-- Begin --

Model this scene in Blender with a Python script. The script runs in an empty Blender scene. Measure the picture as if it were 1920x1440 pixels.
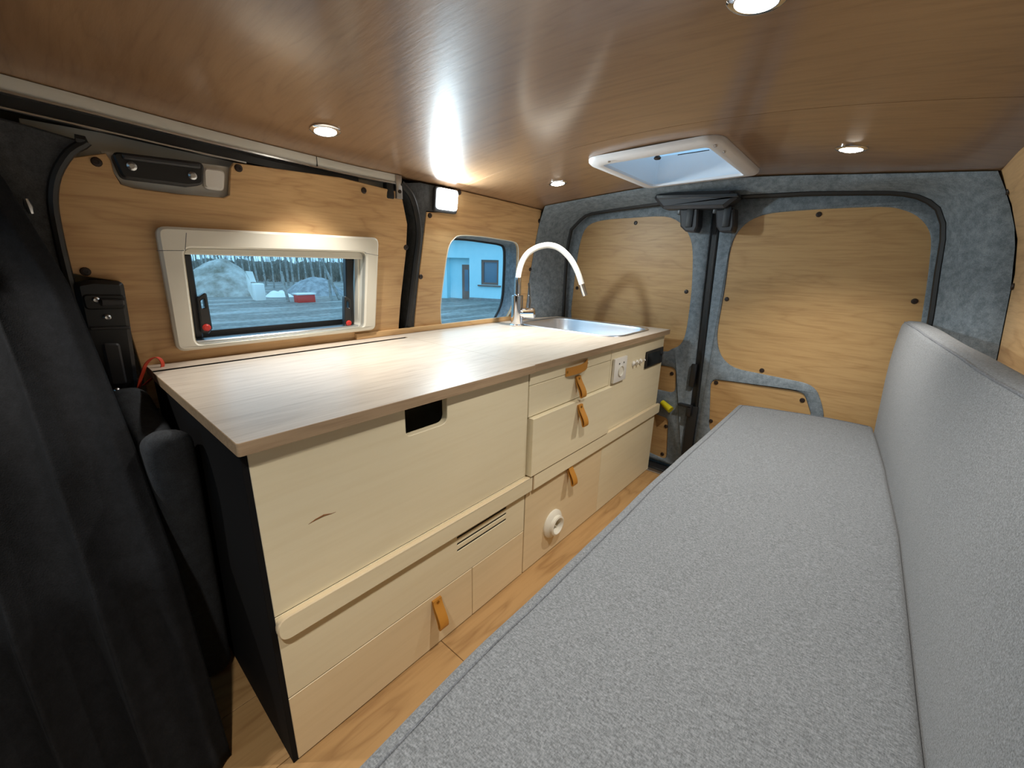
import bpy, bmesh, math, random
from mathutils import Vector, Matrix, noise
from mathutils.geometry import tessellate_polygon

random.seed(7)
S = bpy.context.scene
COL = S.collection
R = math.radians

# ------------------------------------------------------------------ camera
cd = bpy.data.cameras.new('camera')
cam = bpy.data.objects.new('camera', cd)
COL.objects.link(cam)
cd.sensor_width = 36.0
cd.lens = 14.523
cd.clip_start = 0.02
cd.clip_end = 300
M = Matrix(((0.75490046, -0.19981887, 0.62465808, 0.0),
            (0.65542186, 0.1958732, -0.7294216, 0.0),
            (0.02339842, 0.96005526, 0.27883042, 0.994),
            (0, 0, 0, 1)))
cam.matrix_world = M
S.camera = cam

# ------------------------------------------------------------------ view, world, lights
S.view_settings.view_transform = 'Standard'
S.view_settings.look = 'None'
S.view_settings.gamma = 1.0
S.view_settings.use_curve_mapping = False
S.view_settings.exposure = 0.3

W = bpy.data.worlds.new('dusk_sky')
S.world = W
W.use_nodes = True
bg = W.node_tree.nodes['Background']
bg.inputs['Color'].default_value = (0.37, 0.70, 1.0, 1)
bg.inputs['Strength'].default_value = 1.65

SPOT_W, LED_W = 27.0, 5.5
WARM = (1.0, 0.95, 0.87)
COOL = (0.74, 0.91, 1.0)
LIGHTS = [(-1.147,0.5833,1.312),(-1.04,1.462,1.307),(-0.1318,1.541,1.317),(-0.1976,0.7082,1.339)] + [(-0.24, -0.16, 1.3575), (-1.14, -0.25, 1.3345)]   # last two: unseen, beside and behind the camera, added to even out the light
for lx, ly, lz in LIGHTS:
    ld = bpy.data.lights.new('downlight_beam', 'SPOT')
    ld.energy = SPOT_W * (0.72 if lx < -0.6 else 1.0)
    ld.color = WARM
    ld.spot_size = R(114 if lx > -0.6 else 100)
    ld.spot_blend = 1.0
    ld.shadow_soft_size = 0.018
    lo = bpy.data.objects.new('downlight_beam', ld)
    lo.location = (lx, ly, lz - 0.022)
    COL.objects.link(lo)
LED = (-1.285, 1.116, 1.222)
ld = bpy.data.lights.new('led_panel_beam', 'AREA')
ld.shape = 'RECTANGLE'
ld.size, ld.size_y = 0.075, 0.06
ld.energy = LED_W
ld.color = COOL
lo = bpy.data.objects.new('led_panel_beam', ld)
lo.location = LED
lo.rotation_euler = (0, R(-90 + 22), 0)
COL.objects.link(lo)

# ------------------------------------------------------------------ materials
def lin(c):
    return c / 12.92 if c <= 0.04045 else ((c + 0.055) / 1.055) ** 2.4
def rgb(r, g, b):
    return (lin(r / 255), lin(g / 255), lin(b / 255), 1)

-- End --

Goal: Give only the number of lines in the data that hold the string "scene".

Full solution: 2